* begin *

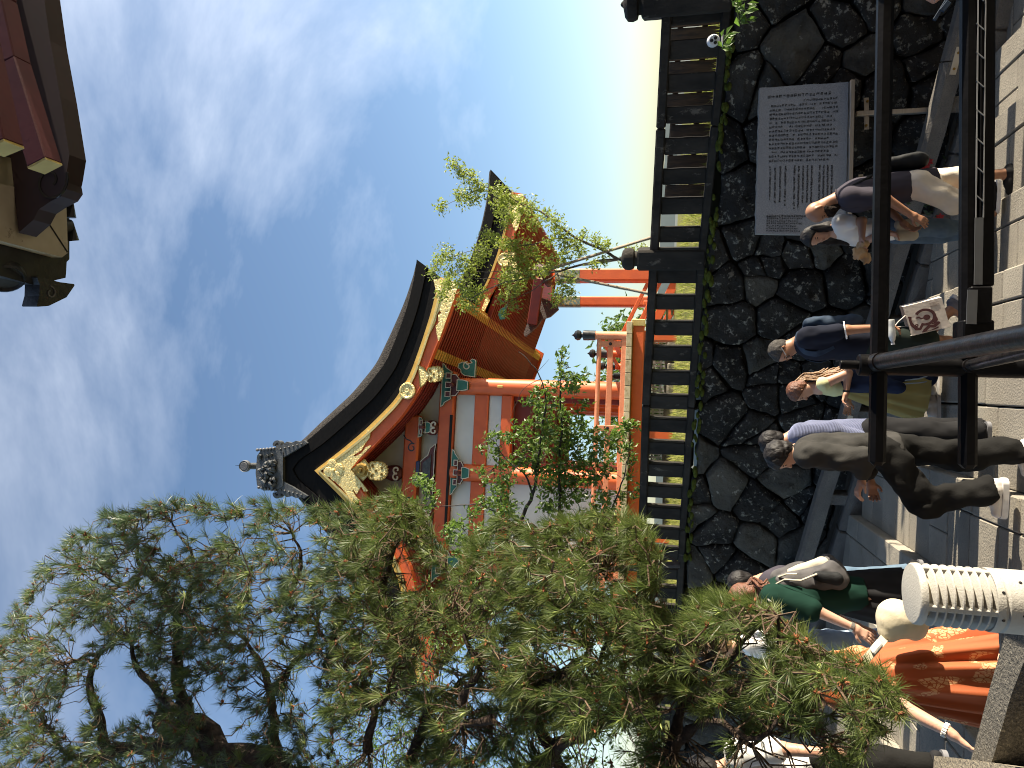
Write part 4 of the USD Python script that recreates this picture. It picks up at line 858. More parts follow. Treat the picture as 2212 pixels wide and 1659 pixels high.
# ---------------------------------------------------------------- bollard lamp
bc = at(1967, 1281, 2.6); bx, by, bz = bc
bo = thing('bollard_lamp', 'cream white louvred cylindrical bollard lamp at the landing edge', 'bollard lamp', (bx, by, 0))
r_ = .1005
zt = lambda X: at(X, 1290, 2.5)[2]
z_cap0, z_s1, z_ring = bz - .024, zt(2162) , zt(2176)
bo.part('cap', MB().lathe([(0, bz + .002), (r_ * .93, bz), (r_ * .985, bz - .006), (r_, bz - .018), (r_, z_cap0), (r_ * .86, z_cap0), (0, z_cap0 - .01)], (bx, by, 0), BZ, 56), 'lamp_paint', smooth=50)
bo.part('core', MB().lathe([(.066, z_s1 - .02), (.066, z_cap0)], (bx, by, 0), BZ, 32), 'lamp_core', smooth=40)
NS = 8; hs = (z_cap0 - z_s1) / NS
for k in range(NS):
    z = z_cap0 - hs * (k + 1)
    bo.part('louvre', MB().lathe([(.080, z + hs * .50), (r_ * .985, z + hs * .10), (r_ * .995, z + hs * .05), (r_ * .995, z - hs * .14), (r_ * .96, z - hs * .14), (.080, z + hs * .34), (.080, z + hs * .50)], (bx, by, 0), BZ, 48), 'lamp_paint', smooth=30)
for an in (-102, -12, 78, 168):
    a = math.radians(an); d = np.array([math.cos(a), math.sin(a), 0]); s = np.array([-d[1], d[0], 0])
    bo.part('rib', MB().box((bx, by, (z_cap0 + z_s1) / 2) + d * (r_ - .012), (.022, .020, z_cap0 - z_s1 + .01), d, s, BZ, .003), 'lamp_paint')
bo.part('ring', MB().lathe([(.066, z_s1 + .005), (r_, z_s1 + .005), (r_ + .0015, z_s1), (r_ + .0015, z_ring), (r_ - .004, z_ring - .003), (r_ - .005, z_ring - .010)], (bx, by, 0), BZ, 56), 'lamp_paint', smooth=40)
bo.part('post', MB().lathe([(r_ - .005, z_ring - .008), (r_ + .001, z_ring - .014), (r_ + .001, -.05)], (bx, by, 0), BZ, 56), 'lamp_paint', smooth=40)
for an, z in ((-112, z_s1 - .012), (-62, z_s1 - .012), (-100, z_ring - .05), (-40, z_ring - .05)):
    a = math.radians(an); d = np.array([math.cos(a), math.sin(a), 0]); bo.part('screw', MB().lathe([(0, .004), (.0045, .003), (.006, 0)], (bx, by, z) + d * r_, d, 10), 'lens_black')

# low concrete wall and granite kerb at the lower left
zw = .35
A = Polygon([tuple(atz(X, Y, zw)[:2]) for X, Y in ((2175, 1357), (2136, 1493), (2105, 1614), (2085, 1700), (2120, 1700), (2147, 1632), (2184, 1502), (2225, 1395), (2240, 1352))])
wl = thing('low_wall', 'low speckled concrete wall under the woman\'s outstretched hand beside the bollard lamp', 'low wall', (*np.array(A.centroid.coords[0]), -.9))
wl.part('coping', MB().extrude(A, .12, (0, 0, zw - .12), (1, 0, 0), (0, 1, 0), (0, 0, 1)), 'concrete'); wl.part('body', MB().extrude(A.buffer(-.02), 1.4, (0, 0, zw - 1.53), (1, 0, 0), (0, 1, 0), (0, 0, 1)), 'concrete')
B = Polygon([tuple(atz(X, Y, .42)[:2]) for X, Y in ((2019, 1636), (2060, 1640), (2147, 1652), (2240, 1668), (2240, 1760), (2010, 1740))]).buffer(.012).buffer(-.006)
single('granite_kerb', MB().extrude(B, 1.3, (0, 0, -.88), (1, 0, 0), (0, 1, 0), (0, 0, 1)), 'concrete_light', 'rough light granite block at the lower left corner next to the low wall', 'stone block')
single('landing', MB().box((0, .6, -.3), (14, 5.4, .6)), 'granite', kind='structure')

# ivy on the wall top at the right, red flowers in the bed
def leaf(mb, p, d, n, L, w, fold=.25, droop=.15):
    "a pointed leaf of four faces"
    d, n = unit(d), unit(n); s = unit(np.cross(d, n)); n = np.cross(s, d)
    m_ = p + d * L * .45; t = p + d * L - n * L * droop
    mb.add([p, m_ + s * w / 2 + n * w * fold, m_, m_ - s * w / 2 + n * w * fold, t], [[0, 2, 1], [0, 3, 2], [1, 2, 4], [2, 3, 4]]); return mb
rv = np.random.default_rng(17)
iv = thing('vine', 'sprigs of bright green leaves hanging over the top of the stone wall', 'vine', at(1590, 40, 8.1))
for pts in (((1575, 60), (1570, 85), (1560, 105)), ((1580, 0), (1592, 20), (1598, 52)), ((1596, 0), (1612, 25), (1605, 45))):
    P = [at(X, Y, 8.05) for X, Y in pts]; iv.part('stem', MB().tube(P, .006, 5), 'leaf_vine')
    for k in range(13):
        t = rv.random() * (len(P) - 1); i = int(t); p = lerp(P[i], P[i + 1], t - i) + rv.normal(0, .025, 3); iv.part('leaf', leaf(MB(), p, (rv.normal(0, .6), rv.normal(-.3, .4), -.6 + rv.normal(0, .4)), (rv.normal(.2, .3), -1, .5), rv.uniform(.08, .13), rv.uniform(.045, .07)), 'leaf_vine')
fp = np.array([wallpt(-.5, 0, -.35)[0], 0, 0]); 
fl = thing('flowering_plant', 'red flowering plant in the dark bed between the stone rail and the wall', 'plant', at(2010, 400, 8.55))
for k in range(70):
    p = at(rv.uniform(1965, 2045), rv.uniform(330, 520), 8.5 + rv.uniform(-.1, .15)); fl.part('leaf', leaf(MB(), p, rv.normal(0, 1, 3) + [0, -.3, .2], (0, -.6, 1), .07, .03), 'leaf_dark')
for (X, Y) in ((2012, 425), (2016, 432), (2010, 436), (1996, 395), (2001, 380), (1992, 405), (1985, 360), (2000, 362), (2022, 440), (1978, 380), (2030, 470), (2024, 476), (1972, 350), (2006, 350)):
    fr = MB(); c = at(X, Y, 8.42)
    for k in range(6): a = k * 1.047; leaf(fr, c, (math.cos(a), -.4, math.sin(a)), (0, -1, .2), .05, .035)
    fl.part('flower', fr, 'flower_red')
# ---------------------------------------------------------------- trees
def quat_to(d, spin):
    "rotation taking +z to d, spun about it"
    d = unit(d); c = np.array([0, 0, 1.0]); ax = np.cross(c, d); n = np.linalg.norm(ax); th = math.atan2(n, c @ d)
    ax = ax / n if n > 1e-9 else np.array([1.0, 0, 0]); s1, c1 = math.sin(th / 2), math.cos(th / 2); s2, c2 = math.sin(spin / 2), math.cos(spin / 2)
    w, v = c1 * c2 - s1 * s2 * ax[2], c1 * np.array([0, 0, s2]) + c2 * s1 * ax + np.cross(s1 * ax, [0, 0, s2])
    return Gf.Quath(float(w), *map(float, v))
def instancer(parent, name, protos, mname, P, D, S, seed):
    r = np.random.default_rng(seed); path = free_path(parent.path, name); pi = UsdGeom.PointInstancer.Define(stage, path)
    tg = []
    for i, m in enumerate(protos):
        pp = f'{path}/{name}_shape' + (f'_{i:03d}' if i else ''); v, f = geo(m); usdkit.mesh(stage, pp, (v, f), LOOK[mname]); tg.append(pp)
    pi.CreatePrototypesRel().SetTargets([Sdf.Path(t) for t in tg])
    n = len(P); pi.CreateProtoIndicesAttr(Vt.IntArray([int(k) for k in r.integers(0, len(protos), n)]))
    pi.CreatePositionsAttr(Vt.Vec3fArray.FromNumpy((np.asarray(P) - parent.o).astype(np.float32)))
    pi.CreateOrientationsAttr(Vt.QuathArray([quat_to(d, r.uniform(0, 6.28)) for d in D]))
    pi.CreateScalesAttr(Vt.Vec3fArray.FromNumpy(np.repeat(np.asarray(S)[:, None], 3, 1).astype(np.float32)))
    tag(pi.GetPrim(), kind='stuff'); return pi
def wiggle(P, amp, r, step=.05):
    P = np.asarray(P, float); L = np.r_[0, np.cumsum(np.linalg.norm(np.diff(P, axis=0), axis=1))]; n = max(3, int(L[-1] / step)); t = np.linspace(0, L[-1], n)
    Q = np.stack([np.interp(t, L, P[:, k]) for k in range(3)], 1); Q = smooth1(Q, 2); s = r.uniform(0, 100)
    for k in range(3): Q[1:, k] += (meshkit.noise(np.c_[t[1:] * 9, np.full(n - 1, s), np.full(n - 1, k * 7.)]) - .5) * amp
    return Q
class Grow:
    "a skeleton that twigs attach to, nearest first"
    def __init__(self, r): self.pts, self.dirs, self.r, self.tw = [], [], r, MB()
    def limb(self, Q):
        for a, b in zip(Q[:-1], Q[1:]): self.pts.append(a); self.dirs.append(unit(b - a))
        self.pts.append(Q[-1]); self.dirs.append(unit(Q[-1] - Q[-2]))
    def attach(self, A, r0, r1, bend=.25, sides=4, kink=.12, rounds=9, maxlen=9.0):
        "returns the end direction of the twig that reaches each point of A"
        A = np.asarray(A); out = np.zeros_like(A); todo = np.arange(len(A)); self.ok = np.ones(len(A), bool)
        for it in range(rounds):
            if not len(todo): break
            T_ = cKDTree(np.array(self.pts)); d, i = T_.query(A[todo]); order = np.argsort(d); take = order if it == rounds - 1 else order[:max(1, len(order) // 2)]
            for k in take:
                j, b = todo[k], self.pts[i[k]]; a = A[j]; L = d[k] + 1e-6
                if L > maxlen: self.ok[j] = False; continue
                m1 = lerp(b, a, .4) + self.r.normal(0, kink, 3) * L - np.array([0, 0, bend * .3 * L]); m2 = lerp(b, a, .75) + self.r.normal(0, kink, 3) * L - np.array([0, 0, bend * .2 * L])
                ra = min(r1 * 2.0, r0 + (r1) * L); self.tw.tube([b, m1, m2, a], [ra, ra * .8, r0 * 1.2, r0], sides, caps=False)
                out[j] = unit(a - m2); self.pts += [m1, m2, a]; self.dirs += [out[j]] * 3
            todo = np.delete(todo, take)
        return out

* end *

● **Your instructions**
On how many lines does the word "that" appear? Answer with only the number.

● **Finished task**
3